The greenback fell roughly 0.5 percent to as low as 104.635 yen, its weakest since November 2016. The dollar was down more than 1 percent on the week.

"In the longer run, protectionist policies touted by the United States could be watered down, in turn limiting the negative effect on trade and the global economy," said Masafumi Yamamoto, chief forex strategist at Mizuho Securities in Tokyo, referring to the decision by the United States to exempt some countries from steel and aluminium tariffs.

"But until the United States makes such concessions, global stocks will be under pressure and the yen will appreciate, especially if China decides to confront the U.S. measures."

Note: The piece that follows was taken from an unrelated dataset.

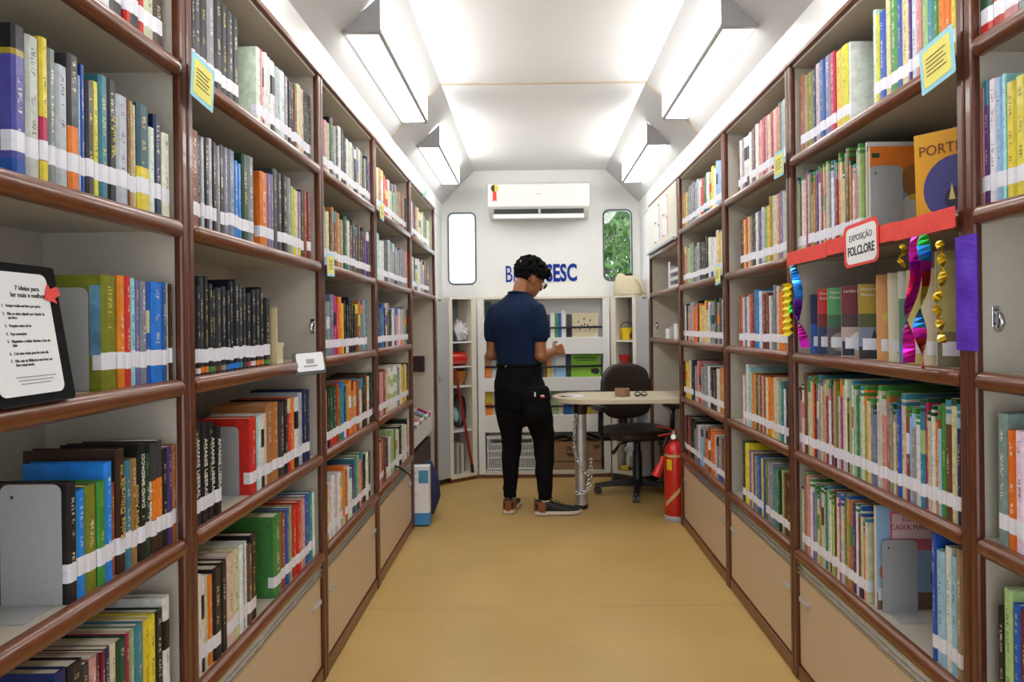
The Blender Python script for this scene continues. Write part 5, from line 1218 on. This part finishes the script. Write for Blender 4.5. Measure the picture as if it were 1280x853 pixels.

The euro was 0.2 percent higher at $1.2352.

The dollar index against a basket of six major currencies slipped 0.2 percent to 89.688. It has lost 0.6 percent on the week, weighed down by a steady decline in US Treasury yields.

Yield on the benchmark 10-year Treasury yield fell 7.5 basis points overnight as bond prices rose on jitters gripping the broader financial markets.

The yield closed Thursday at 2.832 percent after going as low as 2.799 percent. It was the 10-year note's biggest fall in yield since September 2017.

In commodities, oil prices slid overnight as the market felt the impact of sliding equities, but continuing efforts by OPEC and its allies to curb supplies limited the losses.

US crude futures were up 0.25 percent at $64.46 per barrel after losing 1.3 percent on Thursday.